PROVIDED RECORDS »
>>>
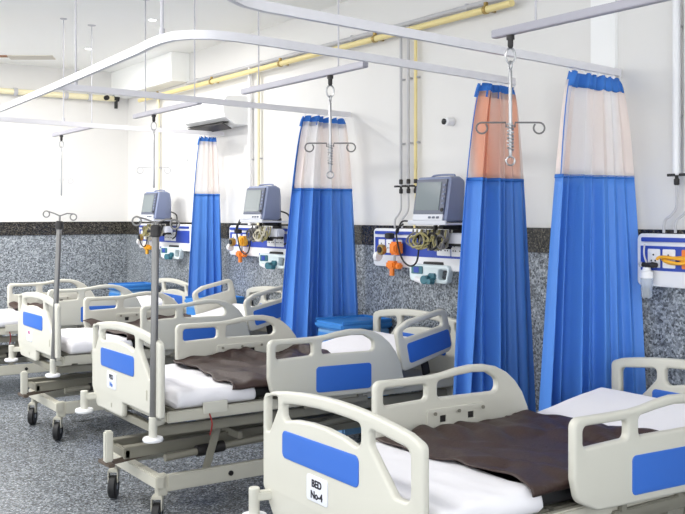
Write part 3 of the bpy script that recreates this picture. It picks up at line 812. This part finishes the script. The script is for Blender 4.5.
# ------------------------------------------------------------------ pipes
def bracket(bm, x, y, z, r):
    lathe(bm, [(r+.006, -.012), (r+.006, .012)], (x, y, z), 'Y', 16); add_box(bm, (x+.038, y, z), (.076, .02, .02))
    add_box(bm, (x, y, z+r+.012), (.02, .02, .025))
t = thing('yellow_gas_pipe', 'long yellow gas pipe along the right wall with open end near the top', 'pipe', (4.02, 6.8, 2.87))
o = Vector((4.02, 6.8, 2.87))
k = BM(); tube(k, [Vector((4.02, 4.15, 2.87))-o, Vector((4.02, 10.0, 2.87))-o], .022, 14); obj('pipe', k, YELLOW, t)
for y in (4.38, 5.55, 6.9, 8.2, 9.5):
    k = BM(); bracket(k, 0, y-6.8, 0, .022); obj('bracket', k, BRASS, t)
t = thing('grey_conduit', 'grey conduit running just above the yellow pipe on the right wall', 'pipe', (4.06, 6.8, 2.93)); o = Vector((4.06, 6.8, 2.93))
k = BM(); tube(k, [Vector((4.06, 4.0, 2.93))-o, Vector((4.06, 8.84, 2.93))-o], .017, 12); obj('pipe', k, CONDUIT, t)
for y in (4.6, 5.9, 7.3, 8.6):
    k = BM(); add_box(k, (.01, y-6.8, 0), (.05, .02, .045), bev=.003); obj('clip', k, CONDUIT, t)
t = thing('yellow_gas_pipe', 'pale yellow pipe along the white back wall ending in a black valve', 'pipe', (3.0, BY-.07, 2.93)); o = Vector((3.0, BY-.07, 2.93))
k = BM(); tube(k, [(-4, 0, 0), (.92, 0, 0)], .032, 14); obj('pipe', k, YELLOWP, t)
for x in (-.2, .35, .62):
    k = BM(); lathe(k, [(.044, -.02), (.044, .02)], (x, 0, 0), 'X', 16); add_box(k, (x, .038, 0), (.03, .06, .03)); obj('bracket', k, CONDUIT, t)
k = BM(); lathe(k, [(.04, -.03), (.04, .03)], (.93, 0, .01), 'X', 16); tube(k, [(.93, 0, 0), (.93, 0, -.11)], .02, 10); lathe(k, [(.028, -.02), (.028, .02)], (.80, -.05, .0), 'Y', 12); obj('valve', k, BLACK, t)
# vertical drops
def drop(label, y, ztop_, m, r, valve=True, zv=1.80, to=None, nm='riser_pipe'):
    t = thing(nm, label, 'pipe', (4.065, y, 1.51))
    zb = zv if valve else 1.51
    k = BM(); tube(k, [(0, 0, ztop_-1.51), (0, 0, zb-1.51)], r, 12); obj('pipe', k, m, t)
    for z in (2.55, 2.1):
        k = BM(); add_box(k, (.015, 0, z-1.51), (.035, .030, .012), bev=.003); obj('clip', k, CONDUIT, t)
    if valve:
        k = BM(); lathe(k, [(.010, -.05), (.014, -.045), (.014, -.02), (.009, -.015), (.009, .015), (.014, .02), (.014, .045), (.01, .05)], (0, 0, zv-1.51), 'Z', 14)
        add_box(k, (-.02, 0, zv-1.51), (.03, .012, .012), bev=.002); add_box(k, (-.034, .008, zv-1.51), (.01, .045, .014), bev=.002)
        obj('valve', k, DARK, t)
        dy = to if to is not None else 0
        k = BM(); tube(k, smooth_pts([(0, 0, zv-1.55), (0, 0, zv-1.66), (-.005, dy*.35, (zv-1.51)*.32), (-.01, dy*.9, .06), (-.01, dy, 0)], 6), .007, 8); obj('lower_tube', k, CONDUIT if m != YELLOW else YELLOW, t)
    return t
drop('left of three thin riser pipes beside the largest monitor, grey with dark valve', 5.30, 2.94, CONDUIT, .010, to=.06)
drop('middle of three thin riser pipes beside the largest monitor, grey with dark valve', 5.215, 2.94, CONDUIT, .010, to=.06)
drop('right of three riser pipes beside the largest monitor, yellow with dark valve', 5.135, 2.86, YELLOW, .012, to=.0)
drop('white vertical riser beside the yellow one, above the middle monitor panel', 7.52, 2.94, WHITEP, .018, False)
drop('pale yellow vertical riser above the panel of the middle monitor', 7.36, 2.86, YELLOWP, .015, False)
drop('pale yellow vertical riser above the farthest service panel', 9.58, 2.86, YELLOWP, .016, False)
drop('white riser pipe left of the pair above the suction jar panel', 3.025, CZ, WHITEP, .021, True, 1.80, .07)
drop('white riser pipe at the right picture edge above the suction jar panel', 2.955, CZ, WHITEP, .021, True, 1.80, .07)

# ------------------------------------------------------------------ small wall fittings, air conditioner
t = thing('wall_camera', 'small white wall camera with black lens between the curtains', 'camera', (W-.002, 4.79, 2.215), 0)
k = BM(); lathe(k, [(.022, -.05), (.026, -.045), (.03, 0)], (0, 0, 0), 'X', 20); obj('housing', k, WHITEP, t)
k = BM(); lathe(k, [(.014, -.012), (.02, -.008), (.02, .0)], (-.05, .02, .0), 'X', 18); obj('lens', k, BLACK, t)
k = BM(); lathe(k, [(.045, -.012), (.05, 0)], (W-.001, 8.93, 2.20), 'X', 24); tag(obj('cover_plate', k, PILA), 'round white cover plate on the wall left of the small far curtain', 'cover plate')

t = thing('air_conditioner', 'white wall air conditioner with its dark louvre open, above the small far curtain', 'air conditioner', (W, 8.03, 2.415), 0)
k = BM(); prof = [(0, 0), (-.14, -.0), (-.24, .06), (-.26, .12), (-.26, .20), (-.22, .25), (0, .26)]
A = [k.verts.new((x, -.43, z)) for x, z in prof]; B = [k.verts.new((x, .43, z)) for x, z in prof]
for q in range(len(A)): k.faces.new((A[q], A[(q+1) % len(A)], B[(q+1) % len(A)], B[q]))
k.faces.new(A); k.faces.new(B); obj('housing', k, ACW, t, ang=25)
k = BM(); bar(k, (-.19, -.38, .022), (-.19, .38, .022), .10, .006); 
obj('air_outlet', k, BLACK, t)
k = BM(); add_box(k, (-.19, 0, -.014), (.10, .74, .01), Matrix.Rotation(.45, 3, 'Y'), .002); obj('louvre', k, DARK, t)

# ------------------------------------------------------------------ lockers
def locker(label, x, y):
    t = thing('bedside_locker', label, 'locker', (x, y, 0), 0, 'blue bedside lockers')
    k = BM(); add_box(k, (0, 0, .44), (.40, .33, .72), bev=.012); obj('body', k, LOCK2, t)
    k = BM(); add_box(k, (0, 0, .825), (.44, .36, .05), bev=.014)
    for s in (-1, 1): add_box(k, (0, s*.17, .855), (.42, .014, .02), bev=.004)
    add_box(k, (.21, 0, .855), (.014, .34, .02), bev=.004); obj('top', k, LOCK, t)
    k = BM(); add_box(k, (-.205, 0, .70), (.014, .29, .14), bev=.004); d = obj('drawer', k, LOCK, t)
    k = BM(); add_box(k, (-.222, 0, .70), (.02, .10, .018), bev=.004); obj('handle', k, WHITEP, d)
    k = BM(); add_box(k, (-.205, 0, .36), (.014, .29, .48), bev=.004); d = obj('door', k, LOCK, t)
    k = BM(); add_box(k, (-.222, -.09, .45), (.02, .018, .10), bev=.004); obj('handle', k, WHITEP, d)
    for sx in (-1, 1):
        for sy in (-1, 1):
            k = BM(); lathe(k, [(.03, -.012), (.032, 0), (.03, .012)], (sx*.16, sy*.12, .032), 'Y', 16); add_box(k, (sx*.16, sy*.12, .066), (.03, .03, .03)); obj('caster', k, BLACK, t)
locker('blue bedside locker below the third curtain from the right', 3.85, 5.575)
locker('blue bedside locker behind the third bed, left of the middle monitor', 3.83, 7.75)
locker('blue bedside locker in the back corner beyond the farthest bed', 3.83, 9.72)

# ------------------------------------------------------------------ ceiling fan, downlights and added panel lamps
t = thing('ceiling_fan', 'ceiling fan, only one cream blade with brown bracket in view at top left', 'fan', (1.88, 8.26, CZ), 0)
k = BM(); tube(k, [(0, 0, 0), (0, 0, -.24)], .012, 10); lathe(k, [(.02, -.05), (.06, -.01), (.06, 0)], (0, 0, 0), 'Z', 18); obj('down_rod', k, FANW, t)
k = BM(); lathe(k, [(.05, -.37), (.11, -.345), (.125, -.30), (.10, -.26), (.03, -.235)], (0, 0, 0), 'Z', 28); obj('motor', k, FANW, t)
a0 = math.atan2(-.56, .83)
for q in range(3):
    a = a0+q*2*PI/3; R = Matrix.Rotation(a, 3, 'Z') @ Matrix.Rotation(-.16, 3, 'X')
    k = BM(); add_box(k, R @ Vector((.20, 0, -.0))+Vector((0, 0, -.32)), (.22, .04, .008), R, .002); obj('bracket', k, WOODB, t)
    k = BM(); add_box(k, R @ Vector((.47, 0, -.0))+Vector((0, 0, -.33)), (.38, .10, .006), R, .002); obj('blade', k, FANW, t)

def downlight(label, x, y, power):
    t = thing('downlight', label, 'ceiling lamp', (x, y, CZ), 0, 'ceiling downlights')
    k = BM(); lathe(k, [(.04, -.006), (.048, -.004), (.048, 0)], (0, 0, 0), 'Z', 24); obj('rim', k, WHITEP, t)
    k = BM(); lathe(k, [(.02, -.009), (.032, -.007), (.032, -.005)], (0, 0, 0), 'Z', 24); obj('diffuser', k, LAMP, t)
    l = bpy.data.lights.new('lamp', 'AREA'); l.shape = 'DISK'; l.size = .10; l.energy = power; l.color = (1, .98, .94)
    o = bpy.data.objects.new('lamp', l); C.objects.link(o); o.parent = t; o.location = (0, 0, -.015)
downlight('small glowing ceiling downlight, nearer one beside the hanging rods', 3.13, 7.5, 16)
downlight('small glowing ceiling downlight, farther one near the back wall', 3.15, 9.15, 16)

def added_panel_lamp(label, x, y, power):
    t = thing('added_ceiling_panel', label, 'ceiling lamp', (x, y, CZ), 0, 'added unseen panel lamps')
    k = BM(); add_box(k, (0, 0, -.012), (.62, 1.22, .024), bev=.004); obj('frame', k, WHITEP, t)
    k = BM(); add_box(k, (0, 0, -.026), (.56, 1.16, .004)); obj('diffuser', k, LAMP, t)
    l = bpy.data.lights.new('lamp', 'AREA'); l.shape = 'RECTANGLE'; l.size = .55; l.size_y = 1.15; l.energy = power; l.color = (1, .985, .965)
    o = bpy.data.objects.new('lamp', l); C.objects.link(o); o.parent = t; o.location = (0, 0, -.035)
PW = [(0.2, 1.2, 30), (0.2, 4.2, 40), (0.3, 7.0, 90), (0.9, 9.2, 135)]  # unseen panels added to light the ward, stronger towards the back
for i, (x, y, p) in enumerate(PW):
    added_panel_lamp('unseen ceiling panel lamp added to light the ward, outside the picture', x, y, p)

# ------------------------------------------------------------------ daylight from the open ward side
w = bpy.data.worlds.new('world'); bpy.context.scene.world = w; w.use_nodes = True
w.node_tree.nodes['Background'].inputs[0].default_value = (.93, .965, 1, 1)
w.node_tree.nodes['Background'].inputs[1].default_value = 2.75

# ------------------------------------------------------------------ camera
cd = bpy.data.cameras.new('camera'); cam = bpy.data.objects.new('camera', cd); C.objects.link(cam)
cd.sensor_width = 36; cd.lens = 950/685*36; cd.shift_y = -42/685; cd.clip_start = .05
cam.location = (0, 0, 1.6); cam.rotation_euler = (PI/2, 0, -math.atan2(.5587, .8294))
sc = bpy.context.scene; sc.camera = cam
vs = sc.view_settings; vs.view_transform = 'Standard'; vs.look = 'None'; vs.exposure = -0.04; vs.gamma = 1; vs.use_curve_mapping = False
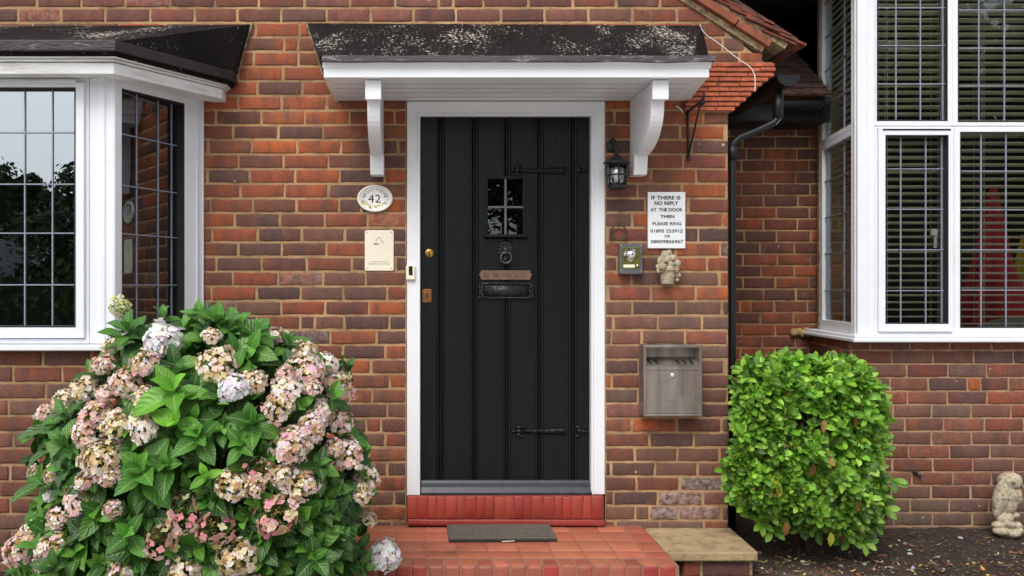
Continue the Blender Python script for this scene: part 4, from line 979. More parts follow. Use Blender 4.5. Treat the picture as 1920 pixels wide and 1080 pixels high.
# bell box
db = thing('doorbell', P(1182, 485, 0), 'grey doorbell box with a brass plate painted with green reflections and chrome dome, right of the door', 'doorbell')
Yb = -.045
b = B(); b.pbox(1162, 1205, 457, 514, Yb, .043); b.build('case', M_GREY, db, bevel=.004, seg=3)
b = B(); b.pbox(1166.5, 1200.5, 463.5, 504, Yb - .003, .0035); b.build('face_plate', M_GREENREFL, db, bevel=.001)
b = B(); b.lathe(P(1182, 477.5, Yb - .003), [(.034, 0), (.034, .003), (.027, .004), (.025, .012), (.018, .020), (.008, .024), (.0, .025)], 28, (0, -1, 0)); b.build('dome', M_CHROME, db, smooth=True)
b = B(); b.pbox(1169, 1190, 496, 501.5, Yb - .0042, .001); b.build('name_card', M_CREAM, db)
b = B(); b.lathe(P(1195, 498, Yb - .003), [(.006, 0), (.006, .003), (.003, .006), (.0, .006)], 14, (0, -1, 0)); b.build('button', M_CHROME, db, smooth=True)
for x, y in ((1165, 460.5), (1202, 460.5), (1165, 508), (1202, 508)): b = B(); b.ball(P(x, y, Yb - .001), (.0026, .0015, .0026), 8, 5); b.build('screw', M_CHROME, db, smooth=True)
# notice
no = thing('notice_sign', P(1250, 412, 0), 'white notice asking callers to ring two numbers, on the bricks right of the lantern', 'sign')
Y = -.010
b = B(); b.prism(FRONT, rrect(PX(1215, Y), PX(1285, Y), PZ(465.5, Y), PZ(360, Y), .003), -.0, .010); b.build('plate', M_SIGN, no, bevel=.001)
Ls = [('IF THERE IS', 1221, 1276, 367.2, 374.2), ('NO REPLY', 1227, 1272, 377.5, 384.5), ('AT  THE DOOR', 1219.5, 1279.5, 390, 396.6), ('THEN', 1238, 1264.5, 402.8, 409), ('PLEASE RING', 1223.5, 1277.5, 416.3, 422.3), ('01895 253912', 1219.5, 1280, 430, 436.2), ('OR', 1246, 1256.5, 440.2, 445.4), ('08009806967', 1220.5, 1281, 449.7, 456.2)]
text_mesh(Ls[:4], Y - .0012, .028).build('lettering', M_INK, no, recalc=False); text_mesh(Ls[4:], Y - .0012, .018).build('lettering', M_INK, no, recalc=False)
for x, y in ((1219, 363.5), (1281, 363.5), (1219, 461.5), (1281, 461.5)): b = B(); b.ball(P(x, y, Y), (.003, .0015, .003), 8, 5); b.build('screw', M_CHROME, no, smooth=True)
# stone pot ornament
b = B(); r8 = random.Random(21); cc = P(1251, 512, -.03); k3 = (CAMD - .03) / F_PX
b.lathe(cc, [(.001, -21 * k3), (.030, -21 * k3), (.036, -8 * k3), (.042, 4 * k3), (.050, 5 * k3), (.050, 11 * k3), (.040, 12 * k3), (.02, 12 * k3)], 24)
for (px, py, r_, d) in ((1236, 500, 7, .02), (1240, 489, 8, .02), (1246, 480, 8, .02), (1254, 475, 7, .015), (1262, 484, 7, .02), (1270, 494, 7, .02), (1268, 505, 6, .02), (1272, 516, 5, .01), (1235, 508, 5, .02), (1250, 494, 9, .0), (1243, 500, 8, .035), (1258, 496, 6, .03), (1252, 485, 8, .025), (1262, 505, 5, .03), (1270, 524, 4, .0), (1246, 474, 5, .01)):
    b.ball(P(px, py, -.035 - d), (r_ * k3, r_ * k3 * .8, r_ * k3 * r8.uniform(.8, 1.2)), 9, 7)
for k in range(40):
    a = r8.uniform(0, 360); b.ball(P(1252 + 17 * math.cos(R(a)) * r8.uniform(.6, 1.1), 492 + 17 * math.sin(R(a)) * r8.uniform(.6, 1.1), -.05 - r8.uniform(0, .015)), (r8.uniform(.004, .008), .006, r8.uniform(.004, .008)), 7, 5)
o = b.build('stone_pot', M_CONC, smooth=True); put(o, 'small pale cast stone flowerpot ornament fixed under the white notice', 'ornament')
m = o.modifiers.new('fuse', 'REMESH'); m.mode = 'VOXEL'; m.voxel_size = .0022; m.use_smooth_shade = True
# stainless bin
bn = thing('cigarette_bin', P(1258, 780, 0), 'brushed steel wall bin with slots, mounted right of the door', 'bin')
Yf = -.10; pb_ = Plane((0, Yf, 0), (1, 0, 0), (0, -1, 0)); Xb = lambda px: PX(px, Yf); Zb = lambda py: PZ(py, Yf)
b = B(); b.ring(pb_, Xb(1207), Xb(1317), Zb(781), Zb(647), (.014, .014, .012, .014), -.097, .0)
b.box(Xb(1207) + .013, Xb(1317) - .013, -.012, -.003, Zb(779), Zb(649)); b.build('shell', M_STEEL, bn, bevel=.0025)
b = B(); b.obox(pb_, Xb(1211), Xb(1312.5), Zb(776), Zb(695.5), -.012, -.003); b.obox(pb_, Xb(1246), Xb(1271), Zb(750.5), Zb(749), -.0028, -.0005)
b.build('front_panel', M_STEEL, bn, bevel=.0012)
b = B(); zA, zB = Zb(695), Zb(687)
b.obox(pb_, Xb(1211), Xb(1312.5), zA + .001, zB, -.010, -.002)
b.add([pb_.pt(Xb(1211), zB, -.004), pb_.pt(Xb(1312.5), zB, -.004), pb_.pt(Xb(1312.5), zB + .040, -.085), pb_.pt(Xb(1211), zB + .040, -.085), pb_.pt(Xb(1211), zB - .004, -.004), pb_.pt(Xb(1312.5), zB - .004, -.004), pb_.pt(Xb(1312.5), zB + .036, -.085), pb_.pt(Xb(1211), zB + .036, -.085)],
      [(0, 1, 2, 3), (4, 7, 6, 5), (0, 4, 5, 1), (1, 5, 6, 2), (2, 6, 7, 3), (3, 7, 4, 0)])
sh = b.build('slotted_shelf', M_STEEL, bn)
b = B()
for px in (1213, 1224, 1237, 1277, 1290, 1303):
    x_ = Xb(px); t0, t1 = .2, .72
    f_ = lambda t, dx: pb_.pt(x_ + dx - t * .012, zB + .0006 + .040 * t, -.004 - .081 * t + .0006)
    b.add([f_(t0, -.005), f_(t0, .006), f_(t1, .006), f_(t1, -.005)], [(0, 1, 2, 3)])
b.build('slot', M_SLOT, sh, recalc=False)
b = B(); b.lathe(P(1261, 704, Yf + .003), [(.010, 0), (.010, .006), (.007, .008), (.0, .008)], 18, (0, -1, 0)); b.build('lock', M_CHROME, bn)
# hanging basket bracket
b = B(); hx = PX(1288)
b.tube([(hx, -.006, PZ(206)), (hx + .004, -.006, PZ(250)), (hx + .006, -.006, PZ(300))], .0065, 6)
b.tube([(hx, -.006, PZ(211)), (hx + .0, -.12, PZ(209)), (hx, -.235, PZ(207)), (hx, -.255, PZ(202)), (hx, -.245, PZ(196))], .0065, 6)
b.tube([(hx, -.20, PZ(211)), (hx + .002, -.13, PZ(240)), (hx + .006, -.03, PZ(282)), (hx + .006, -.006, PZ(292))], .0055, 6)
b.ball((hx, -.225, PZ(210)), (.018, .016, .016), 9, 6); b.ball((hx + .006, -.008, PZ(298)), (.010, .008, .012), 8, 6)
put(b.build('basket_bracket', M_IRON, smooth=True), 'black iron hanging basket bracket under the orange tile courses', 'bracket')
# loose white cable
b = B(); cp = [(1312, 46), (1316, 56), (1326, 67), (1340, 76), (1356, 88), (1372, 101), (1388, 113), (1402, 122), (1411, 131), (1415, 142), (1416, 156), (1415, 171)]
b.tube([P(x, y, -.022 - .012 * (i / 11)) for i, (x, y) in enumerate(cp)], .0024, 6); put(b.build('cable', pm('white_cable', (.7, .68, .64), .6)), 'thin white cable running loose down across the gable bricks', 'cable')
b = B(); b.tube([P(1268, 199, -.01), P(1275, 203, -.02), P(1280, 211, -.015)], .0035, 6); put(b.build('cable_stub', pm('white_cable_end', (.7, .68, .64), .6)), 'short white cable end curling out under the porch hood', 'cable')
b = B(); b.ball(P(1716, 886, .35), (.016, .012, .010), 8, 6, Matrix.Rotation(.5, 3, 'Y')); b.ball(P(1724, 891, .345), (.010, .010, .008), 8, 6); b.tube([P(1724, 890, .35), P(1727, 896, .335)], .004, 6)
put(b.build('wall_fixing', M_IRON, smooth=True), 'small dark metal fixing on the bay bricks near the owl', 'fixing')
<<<
AIM »
Go through the preceding material and copy each line that has the word "scene".

COMPLETE ANSWER »
w = bpy.data.worlds.new('world'); bpy.context.scene.world = w; w.use_nodes = True
sc = bpy.context.scene; sc.camera = cam
Continue the Blender Python script for this scene: part 4, from line 979. More parts follow. Use Blender 4.5. Treat the picture as 1920 pixels wide and 1080 pixels high.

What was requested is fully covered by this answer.